A Universal Design of Lithium Anode via Dynamic Stability Strategy for Practical All-Solid-State Batteries

Abstract

All-solid-state Li-metal battery (ASSLB) chemistry with thin solid-state electrolyte (SSE) membranes features high energy density and intrinsic safety but suffers from severe dendrite formation and poor interface contact during cycling, which hampers the practical application of rechargeable ASSLB. Here, we propose a universal design of thin Li-metal anode (LMA) via a dynamic stability strategy to address these issues. The ultra-thin LMA (20 μm) is in situ constructed with uniform highly Li-ion conductive solid-electrolyte interphase and composite-polymer interphase (CPI) via electroplating process.

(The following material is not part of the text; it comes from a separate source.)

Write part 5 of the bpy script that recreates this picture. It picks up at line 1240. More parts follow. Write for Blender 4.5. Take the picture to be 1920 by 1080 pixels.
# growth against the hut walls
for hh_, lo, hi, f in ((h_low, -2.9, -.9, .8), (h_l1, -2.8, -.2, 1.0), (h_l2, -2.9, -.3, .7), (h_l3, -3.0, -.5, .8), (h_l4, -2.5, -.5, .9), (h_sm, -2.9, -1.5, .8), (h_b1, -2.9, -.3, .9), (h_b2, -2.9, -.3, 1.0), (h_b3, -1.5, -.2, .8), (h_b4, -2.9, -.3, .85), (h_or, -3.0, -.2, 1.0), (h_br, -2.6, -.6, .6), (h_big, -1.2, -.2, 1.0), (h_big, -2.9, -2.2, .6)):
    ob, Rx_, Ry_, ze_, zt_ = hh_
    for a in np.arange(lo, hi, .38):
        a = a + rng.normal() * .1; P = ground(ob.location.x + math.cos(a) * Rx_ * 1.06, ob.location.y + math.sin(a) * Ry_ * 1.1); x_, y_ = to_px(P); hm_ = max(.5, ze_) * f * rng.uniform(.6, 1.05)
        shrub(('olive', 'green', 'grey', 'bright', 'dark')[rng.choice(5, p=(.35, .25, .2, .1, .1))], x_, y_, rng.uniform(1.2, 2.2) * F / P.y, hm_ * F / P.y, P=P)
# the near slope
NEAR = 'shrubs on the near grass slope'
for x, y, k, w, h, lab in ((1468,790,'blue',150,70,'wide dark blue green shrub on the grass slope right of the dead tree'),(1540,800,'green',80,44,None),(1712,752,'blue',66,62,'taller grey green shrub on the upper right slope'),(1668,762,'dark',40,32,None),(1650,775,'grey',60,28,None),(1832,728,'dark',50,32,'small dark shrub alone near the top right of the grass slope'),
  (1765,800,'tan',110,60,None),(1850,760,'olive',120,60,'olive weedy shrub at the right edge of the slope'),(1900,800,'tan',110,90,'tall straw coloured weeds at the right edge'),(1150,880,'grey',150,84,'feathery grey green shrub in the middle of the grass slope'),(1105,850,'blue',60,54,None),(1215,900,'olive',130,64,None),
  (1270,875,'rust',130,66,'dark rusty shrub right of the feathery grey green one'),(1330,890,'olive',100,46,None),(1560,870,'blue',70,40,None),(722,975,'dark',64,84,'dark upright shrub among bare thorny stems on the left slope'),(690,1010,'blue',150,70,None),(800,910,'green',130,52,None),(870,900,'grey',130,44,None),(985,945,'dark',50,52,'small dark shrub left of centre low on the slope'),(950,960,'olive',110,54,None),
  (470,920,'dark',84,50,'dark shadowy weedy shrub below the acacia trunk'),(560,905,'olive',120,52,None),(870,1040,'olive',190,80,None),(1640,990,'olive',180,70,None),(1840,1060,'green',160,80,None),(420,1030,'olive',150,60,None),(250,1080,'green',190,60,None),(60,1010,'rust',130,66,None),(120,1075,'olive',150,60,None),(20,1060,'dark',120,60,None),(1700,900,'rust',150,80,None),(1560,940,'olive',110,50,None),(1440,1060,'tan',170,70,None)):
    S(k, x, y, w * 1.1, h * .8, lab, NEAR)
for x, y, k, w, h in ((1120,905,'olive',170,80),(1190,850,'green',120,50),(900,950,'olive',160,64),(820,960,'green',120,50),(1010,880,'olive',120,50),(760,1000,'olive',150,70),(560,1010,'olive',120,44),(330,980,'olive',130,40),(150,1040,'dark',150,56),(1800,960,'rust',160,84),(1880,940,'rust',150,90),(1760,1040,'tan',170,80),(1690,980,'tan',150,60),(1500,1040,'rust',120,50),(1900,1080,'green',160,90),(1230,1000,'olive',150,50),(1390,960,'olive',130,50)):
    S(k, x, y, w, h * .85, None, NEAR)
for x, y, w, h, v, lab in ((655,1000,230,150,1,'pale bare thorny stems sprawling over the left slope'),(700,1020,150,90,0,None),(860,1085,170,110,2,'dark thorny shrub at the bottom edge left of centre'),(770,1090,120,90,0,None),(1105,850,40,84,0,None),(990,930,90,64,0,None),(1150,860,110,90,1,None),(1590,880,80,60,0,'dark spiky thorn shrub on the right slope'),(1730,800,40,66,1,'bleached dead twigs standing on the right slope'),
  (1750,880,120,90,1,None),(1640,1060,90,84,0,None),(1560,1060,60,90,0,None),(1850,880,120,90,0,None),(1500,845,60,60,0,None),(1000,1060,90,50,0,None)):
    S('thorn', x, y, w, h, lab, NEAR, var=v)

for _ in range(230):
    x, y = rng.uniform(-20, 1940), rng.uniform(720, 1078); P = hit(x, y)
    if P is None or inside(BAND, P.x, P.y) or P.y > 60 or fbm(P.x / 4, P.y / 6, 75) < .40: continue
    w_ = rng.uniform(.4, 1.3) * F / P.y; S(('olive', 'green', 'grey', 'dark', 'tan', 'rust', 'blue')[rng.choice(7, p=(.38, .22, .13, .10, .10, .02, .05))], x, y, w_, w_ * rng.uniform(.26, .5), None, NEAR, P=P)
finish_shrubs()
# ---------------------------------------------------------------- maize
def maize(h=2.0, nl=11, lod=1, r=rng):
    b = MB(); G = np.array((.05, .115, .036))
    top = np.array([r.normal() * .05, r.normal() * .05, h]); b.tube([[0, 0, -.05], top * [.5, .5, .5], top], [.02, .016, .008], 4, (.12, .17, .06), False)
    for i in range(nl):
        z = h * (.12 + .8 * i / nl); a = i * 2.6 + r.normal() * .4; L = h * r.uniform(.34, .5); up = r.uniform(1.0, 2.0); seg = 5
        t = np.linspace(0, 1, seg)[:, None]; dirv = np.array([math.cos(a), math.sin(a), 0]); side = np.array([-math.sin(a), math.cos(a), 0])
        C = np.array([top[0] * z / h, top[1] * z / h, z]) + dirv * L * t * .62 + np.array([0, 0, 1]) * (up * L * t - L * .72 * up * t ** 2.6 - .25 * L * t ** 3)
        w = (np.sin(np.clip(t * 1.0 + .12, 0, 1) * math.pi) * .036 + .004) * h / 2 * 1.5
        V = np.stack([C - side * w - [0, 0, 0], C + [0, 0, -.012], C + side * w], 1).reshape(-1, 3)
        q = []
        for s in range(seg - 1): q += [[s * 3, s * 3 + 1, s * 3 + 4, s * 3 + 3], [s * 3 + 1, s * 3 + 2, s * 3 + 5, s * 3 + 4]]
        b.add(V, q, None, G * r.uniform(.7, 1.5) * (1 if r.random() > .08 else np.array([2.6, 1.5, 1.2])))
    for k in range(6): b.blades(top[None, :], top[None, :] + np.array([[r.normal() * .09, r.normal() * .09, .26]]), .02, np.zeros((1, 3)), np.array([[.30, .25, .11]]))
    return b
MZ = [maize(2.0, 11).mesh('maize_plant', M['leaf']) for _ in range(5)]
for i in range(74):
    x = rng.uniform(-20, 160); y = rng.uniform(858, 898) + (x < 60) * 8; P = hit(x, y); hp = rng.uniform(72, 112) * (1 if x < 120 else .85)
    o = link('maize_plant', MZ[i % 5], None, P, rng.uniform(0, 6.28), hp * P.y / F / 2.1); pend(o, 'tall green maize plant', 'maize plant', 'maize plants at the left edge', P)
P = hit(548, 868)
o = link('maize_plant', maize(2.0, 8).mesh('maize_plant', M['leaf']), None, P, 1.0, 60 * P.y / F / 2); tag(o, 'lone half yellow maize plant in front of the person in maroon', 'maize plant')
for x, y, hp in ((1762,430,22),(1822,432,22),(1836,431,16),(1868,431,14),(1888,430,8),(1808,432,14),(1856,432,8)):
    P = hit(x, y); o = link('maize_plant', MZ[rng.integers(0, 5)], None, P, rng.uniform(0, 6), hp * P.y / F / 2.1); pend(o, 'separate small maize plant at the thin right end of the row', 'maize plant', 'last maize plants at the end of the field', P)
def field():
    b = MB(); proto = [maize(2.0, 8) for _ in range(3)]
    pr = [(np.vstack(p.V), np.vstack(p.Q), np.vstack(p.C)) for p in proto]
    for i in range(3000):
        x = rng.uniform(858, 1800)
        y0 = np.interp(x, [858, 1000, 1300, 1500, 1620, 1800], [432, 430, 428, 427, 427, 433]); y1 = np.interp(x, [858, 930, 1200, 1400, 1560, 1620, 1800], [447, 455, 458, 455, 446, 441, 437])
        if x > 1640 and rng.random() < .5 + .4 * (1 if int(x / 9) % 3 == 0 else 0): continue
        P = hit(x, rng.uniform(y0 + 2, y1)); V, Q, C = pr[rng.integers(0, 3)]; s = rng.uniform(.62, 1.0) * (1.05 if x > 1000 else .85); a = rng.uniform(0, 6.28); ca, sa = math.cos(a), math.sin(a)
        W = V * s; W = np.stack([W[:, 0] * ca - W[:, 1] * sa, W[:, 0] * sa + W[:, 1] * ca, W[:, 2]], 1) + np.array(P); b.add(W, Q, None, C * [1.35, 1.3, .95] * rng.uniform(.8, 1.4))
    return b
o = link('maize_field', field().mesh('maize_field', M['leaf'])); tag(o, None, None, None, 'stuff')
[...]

As a result, the passivation layer with poor Li-ion conduction on Li anode can be dissolved and small surface resistance can be achieved due to the good compatibility of CPI to SSEs. The cycling of Li symmetric cell with Li6PS5Cl thin film electrolyte (<100 μm) shows a high critical current density of >2.0 mA cm−2 with excellent cycling stability at 1.0 mA cm−2. The ASSLBs paring with Ni-rich LiNi0.6Mn0.2Co0.2O2 cathode demonstrated the feasibility of engineered LMA design by presenting good rate capability from 0.1 C to 1.0 C at room temperature, as well as long-term cycling stability (81 % retention after 100 cycles). This work represents a general pathway to make thin dendrite-free LMA available for high-energy-density ASSLBs.